_Written exercise_.
Copy every line of the data in which the word "picture" occurs.

_Supplied records_.

= = = = = = =

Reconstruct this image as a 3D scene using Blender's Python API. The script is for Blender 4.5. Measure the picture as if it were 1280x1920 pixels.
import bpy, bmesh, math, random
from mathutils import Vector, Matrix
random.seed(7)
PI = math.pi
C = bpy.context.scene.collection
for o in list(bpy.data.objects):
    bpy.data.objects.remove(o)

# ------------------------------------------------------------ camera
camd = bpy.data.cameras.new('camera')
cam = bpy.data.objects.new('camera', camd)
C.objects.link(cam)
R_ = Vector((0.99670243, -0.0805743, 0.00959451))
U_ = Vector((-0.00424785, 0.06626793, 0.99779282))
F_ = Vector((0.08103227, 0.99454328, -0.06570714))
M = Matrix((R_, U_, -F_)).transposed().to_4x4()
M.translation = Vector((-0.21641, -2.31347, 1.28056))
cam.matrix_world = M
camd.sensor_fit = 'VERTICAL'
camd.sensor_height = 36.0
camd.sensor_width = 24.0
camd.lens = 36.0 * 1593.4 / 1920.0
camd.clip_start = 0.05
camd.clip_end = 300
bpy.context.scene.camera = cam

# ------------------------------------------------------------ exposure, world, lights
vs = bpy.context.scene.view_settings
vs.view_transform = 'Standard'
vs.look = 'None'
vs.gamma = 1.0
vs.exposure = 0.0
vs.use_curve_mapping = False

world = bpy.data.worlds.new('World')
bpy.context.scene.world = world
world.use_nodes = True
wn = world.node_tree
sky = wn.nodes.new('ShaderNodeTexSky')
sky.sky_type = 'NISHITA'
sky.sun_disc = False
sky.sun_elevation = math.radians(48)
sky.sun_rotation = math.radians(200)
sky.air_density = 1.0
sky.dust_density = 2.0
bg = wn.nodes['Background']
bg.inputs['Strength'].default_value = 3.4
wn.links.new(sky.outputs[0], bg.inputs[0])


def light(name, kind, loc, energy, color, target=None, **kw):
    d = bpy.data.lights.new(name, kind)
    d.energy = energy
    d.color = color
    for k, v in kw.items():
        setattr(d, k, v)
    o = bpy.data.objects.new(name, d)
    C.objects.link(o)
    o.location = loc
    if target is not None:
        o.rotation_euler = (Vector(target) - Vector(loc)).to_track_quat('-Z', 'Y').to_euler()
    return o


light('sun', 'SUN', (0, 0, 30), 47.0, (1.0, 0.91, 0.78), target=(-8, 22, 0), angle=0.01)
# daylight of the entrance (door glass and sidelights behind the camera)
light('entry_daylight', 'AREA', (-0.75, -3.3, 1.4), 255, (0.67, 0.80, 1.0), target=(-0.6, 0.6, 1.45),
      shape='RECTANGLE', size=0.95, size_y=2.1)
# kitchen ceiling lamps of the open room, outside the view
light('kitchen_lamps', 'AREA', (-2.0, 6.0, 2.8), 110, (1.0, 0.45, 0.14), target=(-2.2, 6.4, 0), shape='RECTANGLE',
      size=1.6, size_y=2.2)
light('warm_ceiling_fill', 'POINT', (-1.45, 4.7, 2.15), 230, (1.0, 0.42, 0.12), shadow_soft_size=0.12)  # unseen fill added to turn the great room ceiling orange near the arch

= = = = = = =

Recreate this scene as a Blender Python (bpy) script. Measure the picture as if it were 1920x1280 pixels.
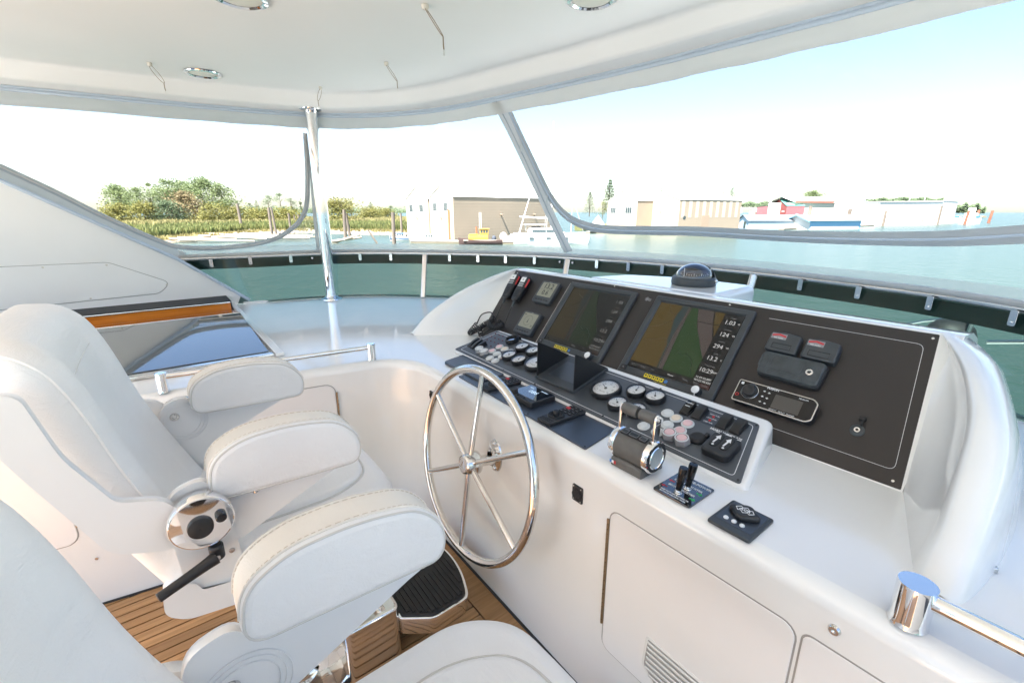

= = = = = = =

_Complete answer_.
Reconstruct this image as a 3D scene using Blender's Python API. The script is for Blender 4.5. Measure the picture as if it were 1280x1920 pixels.
Recreate this scene as a Blender Python (bpy) script. Measure the picture as if it were 1920x1280 pixels.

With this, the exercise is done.